Retype, exactly as they stand, the lines from the start of the data to the line that contains "from mathutils import Vector, Matrix", both ends included. Leave the pictures out.

BEGIN INPUT MATERIAL

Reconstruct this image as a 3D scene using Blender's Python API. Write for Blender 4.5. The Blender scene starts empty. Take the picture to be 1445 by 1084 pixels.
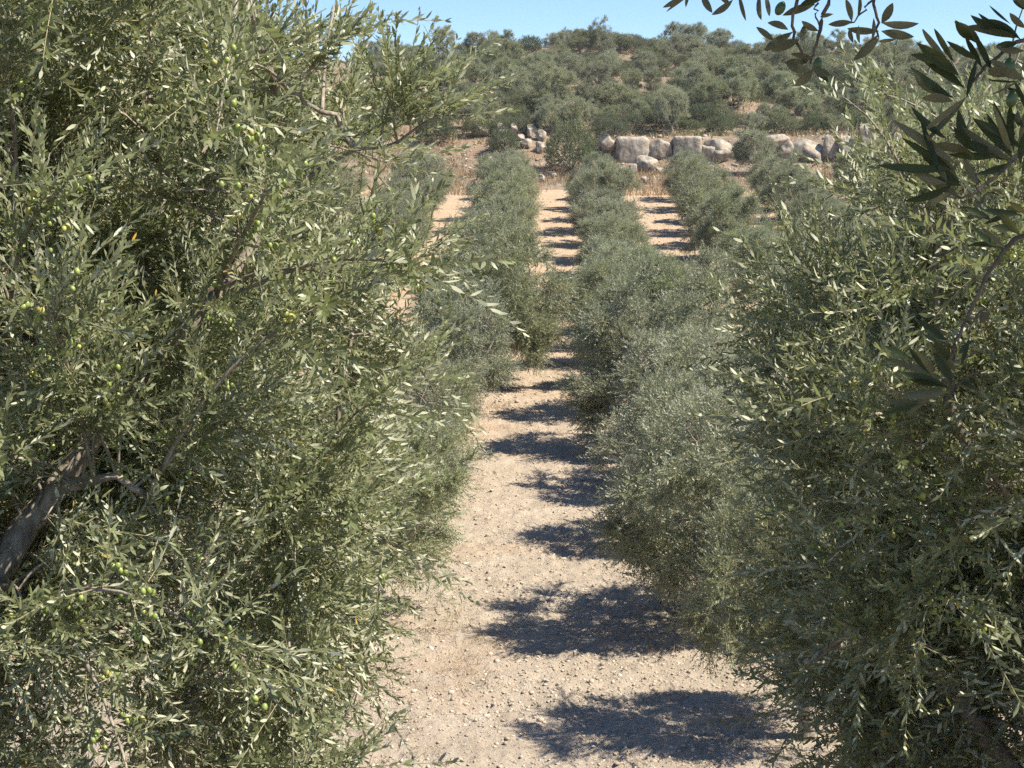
import bpy, math, random
import numpy as np
from mathutils import Vector, Matrix

random.seed(7)
RNG = np.random.default_rng(11)
scene = bpy.context.scene
COL = scene.collection

# ------------------------------------------------------------------ camera model (metres, +Y down the lane)
CAM = np.array([0.0, 0.0, 8.3])
FPX = 2090.0
PITCH, YAW = math.radians(9.29), math.radians(1.58)
F_ = np.array([-math.sin(YAW) * math.cos(PITCH), math.cos(YAW) * math.cos(PITCH), -math.sin(PITCH)])
R_ = np.array([math.cos(YAW), math.sin(YAW), 0.0])
U_ = np.cross(R_, F_)

def proj(p):
    v = np.asarray(p, float) - CAM
    d = v @ F_
    return np.stack([722.5 + FPX * (v @ R_) / d, 542 - FPX * (v @ U_) / d, d], -1)

def ray(px, py):
    return F_ + R_ * (px - 722.5) / FPX - U_ * (py - 542) / FPX

def at(px, py, depth):
    return CAM + ray(px, py) * depth

# ------------------------------------------------------------------ noise
def _hash(ix, iy, iz, seed):
    h = (ix * 374761393 + iy * 668265263 + iz * 2147483647 + seed * 974711) & 0xffffffff
    h = ((h ^ (h >> 13)) * 1274126177) & 0xffffffff
    h = h ^ (h >> 16)
    return (h & 0xffff) / 65535.0

def vnoise(x, y, z=None, seed=0):
    x = np.asarray(x, float); y = np.asarray(y, float)
    z = np.zeros_like(x) if z is None else np.asarray(z, float)
    ix, iy, iz = (np.floor(a).astype(np.int64) for a in (x, y, z))
    fx, fy, fz = x - ix, y - iy, z - iz
    fx, fy, fz = (a * a * (3 - 2 * a) for a in (fx, fy, fz))
    r = 0
    for dx in (0, 1):
        for dy in (0, 1):
            for dz in (0, 1):
                w = (fx if dx else 1 - fx) * (fy if dy else 1 - fy) * (fz if dz else 1 - fz)
                r = r + w * _hash(ix + dx, iy + dy, iz + dz, seed)
    return r * 2 - 1

def fbm(x, y, z=None, oct=4, seed=0):
    a, s, r = 0.5, 1.0, 0
    for k in range(oct):
        r = r + a * vnoise(x * s, y * s, None if z is None else z * s, seed + k)
        a *= 0.5; s *= 2.03
    return r

# ------------------------------------------------------------------ terrain
PY = np.array([-60, 1.2, 5.5, 10.5, 15.0, 17.0, 68, 72, 110, 114, 118, 122, 125.5], float)
PZ = np.array([6.6, 6.6, 4.9, 2.5, 0.35, 0.0, 0.0, 0.25, 4.1, 4.35, 5.0, 5.75, 6.3], float)
YR = np.concatenate([PY, [126.6, 128.0, 131, 170, 207, 214, 230, 300, 900]])
ZR = np.concatenate([PZ, [6.7, 8.75, 9.0, 15.0, 20.0, 20.4, 20.0, 15, 8]])
YL = np.concatenate([PY, [131, 140, 170, 207, 214, 230, 300, 900]])
ZL = np.concatenate([PZ, [8.7, 10.3, 15.2, 20.0, 20.4, 20.0, 15, 8]])

def terrain(x, y):
    x = np.asarray(x, float); y = np.asarray(y, float)
    k = np.clip((x - 2.5) / 2.5, 0, 1); k = k * k * (3 - 2 * k)
    z = np.interp(y, YR, ZR) * k + np.interp(y, YL, ZL) * (1 - k)
    hill = np.clip((y - 114) / 14, 0, 1)
    z = z + fbm(x / 9, y / 9, seed=3) * (0.10 + 1.3 * hill * np.clip((y - 128) / 30, 0.25, 1))
    # hand-built terraces step up the hillside
    st = np.clip((y - 134) / 6, 0, 1) * 0.35
    z = z + st * np.sin((y + 3 * fbm(x / 14, y / 20, seed=9)) / 9.5 * 2 * math.pi)
    # crest line dips and rises along the skyline
    z = z + np.clip((y - 150) / 60, 0, 1) * 1.0 * np.sin(x / 17.0 + 0.9)
    return z

def soil(x, y):
    """small relief of tilled soil, only modelled where the lens can resolve it"""
    near = np.clip((110 - y) / 80, 0, 1) * np.clip((y - 15) / 3, 0, 1)
    r = fbm(x * 2.2, y * 2.2, oct=4, seed=21) * 0.06 + np.abs(fbm(x * 5, y * 5, oct=3, seed=31)) * 0.13
    r = r + 0.022 * np.sin(y * 2 * math.pi / 0.42 + 1.2 * fbm(x / 2, y / 2, seed=5)) * np.clip(fbm(x / 5, y / 5, seed=6) + 0.4, 0, 1)
    # wheel ruts of the track that crosses in front of the rows
    for c, a in ((21.0, .05), (21.5, .03), (22.7, .05), (23.3, .03)):
        r = r - a * np.exp(-((y - c - .12 * np.sin(x * .5) - .05 * x) / .11) ** 2)
    return r * near

def ground_hit(px, py):
    d = ray(px, py)
    prev = 3.0
    for t in np.arange(3.0, 260, 0.25):
        p = CAM + d * t
        if p[2] < terrain(p[0], p[1]):
            return CAM + d * (t - 0.12)
    return None

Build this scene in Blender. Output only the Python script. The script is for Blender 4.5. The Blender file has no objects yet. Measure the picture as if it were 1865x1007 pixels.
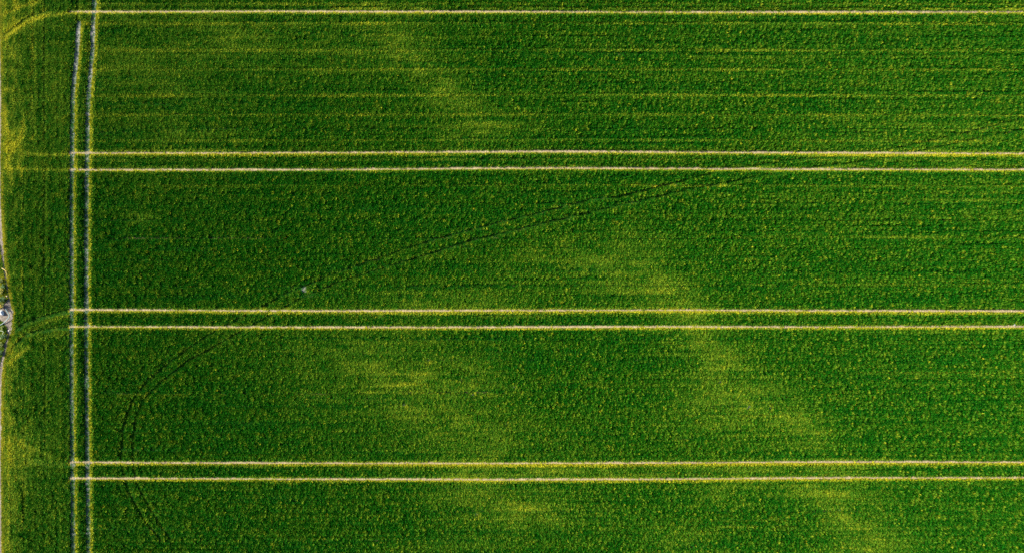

END INPUT MATERIAL

» REPLY
Reconstruct this image as a 3D scene using Blender's Python API. Write for Blender 4.5. The Blender scene starts empty. Take the picture to be 1445 by 1084 pixels.
import bpy, math, random
import numpy as np
from mathutils import Vector, Matrix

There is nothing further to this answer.